(WHAT IS ASKED):
Extract the complete data exactly as given.
● ● ● ● ● ● ●
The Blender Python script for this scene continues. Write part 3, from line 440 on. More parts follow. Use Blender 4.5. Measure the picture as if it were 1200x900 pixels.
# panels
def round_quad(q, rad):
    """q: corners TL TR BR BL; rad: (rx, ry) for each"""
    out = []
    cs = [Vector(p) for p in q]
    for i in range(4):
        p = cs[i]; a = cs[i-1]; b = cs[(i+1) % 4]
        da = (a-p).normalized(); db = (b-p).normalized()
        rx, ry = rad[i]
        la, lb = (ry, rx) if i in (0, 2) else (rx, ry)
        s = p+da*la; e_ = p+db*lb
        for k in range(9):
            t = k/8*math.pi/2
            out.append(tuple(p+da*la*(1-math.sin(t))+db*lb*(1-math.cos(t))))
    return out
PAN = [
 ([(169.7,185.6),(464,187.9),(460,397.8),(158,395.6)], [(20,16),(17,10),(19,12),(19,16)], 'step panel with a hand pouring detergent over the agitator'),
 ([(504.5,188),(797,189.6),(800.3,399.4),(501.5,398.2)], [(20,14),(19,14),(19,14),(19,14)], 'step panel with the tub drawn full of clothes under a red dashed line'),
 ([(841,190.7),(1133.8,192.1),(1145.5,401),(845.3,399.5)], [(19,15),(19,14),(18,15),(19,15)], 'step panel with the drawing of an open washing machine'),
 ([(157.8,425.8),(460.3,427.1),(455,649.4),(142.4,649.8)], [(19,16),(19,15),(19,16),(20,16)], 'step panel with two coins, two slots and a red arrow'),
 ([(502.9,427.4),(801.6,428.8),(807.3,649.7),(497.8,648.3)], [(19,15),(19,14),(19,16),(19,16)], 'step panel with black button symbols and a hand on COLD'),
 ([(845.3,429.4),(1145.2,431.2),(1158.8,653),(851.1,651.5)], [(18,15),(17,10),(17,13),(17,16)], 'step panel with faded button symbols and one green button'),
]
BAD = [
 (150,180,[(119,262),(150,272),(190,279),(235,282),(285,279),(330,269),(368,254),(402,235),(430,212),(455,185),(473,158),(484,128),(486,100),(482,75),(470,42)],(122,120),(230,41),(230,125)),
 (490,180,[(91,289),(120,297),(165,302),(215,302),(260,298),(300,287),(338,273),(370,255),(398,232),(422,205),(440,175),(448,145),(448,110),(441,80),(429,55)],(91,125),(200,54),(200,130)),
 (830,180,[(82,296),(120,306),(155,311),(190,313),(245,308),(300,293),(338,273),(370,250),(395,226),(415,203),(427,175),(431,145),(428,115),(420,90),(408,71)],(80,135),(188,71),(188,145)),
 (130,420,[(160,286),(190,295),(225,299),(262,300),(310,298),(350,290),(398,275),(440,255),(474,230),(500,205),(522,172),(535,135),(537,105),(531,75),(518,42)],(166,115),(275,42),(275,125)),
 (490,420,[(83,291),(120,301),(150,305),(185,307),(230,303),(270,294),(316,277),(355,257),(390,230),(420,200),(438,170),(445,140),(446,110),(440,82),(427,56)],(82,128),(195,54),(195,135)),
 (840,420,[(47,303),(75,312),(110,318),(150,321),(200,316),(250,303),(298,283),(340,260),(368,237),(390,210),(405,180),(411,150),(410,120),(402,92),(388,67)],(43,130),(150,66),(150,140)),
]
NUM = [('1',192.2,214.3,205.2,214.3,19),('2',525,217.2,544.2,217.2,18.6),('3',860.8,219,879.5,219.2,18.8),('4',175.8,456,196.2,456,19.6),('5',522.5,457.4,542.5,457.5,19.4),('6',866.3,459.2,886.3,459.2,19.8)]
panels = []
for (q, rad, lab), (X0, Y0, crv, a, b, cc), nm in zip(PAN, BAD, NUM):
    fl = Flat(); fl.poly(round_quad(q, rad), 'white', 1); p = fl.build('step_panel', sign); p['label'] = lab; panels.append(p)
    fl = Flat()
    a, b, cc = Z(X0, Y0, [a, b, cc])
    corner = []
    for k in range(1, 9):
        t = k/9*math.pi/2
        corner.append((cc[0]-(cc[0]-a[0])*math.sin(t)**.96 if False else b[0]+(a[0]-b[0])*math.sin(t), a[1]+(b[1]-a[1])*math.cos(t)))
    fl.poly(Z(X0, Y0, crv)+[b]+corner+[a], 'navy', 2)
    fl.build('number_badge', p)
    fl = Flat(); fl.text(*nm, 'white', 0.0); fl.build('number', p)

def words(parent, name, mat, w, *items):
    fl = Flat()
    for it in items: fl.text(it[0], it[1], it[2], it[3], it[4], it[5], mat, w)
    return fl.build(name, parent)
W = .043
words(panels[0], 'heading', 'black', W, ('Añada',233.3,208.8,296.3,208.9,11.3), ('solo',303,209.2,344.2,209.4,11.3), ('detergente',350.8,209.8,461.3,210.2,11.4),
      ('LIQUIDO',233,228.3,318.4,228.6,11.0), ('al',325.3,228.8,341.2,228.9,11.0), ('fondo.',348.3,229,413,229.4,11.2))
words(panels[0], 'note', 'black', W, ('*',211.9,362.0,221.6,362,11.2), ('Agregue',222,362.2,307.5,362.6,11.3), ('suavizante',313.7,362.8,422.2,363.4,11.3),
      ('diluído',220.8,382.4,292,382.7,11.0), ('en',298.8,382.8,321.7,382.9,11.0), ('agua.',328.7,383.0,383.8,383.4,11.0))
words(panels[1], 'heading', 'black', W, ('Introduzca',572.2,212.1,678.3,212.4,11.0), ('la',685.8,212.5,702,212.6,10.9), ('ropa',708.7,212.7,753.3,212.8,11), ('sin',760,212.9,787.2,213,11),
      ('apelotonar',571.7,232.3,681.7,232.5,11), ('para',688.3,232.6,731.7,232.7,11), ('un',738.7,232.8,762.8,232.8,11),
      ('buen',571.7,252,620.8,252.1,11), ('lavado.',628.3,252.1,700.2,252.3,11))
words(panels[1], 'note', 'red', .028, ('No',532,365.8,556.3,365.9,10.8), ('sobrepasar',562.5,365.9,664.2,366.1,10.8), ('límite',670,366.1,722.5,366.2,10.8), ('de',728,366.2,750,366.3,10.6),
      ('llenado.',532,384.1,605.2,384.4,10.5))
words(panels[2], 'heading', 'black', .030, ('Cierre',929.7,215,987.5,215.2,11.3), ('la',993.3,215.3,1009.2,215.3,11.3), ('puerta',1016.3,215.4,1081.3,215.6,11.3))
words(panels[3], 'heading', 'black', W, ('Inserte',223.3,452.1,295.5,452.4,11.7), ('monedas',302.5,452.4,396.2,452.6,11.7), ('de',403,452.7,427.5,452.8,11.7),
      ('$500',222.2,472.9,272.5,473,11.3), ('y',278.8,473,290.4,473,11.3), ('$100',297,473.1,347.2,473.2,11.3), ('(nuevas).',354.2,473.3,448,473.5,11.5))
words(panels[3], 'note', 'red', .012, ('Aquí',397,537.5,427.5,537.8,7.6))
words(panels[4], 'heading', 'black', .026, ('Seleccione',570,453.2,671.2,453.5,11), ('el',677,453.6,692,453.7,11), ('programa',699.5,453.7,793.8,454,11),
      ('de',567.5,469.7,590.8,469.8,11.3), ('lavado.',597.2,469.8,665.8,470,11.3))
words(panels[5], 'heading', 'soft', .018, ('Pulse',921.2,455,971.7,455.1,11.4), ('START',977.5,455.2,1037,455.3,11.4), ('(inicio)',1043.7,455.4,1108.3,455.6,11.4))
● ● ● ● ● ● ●
(WRITTEN REPLY):
The Blender Python script for this scene continues. Write part 3, from line 440 on. More parts follow. Use Blender 4.5. Measure the picture as if it were 1200x900 pixels.
# panels
def round_quad(q, rad):
    """q: corners TL TR BR BL; rad: (rx, ry) for each"""
    out = []
    cs = [Vector(p) for p in q]
    for i in range(4):
        p = cs[i]; a = cs[i-1]; b = cs[(i+1) % 4]
        da = (a-p).normalized(); db = (b-p).normalized()
        rx, ry = rad[i]
        la, lb = (ry, rx) if i in (0, 2) else (rx, ry)
        s = p+da*la; e_ = p+db*lb
        for k in range(9):
            t = k/8*math.pi/2
            out.append(tuple(p+da*la*(1-math.sin(t))+db*lb*(1-math.cos(t))))
    return out
PAN = [
 ([(169.7,185.6),(464,187.9),(460,397.8),(158,395.6)], [(20,16),(17,10),(19,12),(19,16)], 'step panel with a hand pouring detergent over the agitator'),
 ([(504.5,188),(797,189.6),(800.3,399.4),(501.5,398.2)], [(20,14),(19,14),(19,14),(19,14)], 'step panel with the tub drawn full of clothes under a red dashed line'),
 ([(841,190.7),(1133.8,192.1),(1145.5,401),(845.3,399.5)], [(19,15),(19,14),(18,15),(19,15)], 'step panel with the drawing of an open washing machine'),
 ([(157.8,425.8),(460.3,427.1),(455,649.4),(142.4,649.8)], [(19,16),(19,15),(19,16),(20,16)], 'step panel with two coins, two slots and a red arrow'),
 ([(502.9,427.4),(801.6,428.8),(807.3,649.7),(497.8,648.3)], [(19,15),(19,14),(19,16),(19,16)], 'step panel with black button symbols and a hand on COLD'),
 ([(845.3,429.4),(1145.2,431.2),(1158.8,653),(851.1,651.5)], [(18,15),(17,10),(17,13),(17,16)], 'step panel with faded button symbols and one green button'),
]
BAD = [
 (150,180,[(119,262),(150,272),(190,279),(235,282),(285,279),(330,269),(368,254),(402,235),(430,212),(455,185),(473,158),(484,128),(486,100),(482,75),(470,42)],(122,120),(230,41),(230,125)),
 (490,180,[(91,289),(120,297),(165,302),(215,302),(260,298),(300,287),(338,273),(370,255),(398,232),(422,205),(440,175),(448,145),(448,110),(441,80),(429,55)],(91,125),(200,54),(200,130)),
 (830,180,[(82,296),(120,306),(155,311),(190,313),(245,308),(300,293),(338,273),(370,250),(395,226),(415,203),(427,175),(431,145),(428,115),(420,90),(408,71)],(80,135),(188,71),(188,145)),
 (130,420,[(160,286),(190,295),(225,299),(262,300),(310,298),(350,290),(398,275),(440,255),(474,230),(500,205),(522,172),(535,135),(537,105),(531,75),(518,42)],(166,115),(275,42),(275,125)),
 (490,420,[(83,291),(120,301),(150,305),(185,307),(230,303),(270,294),(316,277),(355,257),(390,230),(420,200),(438,170),(445,140),(446,110),(440,82),(427,56)],(82,128),(195,54),(195,135)),
 (840,420,[(47,303),(75,312),(110,318),(150,321),(200,316),(250,303),(298,283),(340,260),(368,237),(390,210),(405,180),(411,150),(410,120),(402,92),(388,67)],(43,130),(150,66),(150,140)),
]
NUM = [('1',192.2,214.3,205.2,214.3,19),('2',525,217.2,544.2,217.2,18.6),('3',860.8,219,879.5,219.2,18.8),('4',175.8,456,196.2,456,19.6),('5',522.5,457.4,542.5,457.5,19.4),('6',866.3,459.2,886.3,459.2,19.8)]
panels = []
for (q, rad, lab), (X0, Y0, crv, a, b, cc), nm in zip(PAN, BAD, NUM):
    fl = Flat(); fl.poly(round_quad(q, rad), 'white', 1); p = fl.build('step_panel', sign); p['label'] = lab; panels.append(p)
    fl = Flat()
    a, b, cc = Z(X0, Y0, [a, b, cc])
    corner = []
    for k in range(1, 9):
        t = k/9*math.pi/2
        corner.append((cc[0]-(cc[0]-a[0])*math.sin(t)**.96 if False else b[0]+(a[0]-b[0])*math.sin(t), a[1]+(b[1]-a[1])*math.cos(t)))
    fl.poly(Z(X0, Y0, crv)+[b]+corner+[a], 'navy', 2)
    fl.build('number_badge', p)
    fl = Flat(); fl.text(*nm, 'white', 0.0); fl.build('number', p)

def words(parent, name, mat, w, *items):
    fl = Flat()
    for it in items: fl.text(it[0], it[1], it[2], it[3], it[4], it[5], mat, w)
    return fl.build(name, parent)
W = .043
words(panels[0], 'heading', 'black', W, ('Añada',233.3,208.8,296.3,208.9,11.3), ('solo',303,209.2,344.2,209.4,11.3), ('detergente',350.8,209.8,461.3,210.2,11.4),
      ('LIQUIDO',233,228.3,318.4,228.6,11.0), ('al',325.3,228.8,341.2,228.9,11.0), ('fondo.',348.3,229,413,229.4,11.2))
words(panels[0], 'note', 'black', W, ('*',211.9,362.0,221.6,362,11.2), ('Agregue',222,362.2,307.5,362.6,11.3), ('suavizante',313.7,362.8,422.2,363.4,11.3),
      ('diluído',220.8,382.4,292,382.7,11.0), ('en',298.8,382.8,321.7,382.9,11.0), ('agua.',328.7,383.0,383.8,383.4,11.0))
words(panels[1], 'heading', 'black', W, ('Introduzca',572.2,212.1,678.3,212.4,11.0), ('la',685.8,212.5,702,212.6,10.9), ('ropa',708.7,212.7,753.3,212.8,11), ('sin',760,212.9,787.2,213,11),
      ('apelotonar',571.7,232.3,681.7,232.5,11), ('para',688.3,232.6,731.7,232.7,11), ('un',738.7,232.8,762.8,232.8,11),
      ('buen',571.7,252,620.8,252.1,11), ('lavado.',628.3,252.1,700.2,252.3,11))
words(panels[1], 'note', 'red', .028, ('No',532,365.8,556.3,365.9,10.8), ('sobrepasar',562.5,365.9,664.2,366.1,10.8), ('límite',670,366.1,722.5,366.2,10.8), ('de',728,366.2,750,366.3,10.6),
      ('llenado.',532,384.1,605.2,384.4,10.5))
words(panels[2], 'heading', 'black', .030, ('Cierre',929.7,215,987.5,215.2,11.3), ('la',993.3,215.3,1009.2,215.3,11.3), ('puerta',1016.3,215.4,1081.3,215.6,11.3))
words(panels[3], 'heading', 'black', W, ('Inserte',223.3,452.1,295.5,452.4,11.7), ('monedas',302.5,452.4,396.2,452.6,11.7), ('de',403,452.7,427.5,452.8,11.7),
      ('$500',222.2,472.9,272.5,473,11.3), ('y',278.8,473,290.4,473,11.3), ('$100',297,473.1,347.2,473.2,11.3), ('(nuevas).',354.2,473.3,448,473.5,11.5))
words(panels[3], 'note', 'red', .012, ('Aquí',397,537.5,427.5,537.8,7.6))
words(panels[4], 'heading', 'black', .026, ('Seleccione',570,453.2,671.2,453.5,11), ('el',677,453.6,692,453.7,11), ('programa',699.5,453.7,793.8,454,11),
      ('de',567.5,469.7,590.8,469.8,11.3), ('lavado.',597.2,469.8,665.8,470,11.3))
words(panels[5], 'heading', 'soft', .018, ('Pulse',921.2,455,971.7,455.1,11.4), ('START',977.5,455.2,1037,455.3,11.4), ('(inicio)',1043.7,455.4,1108.3,455.6,11.4))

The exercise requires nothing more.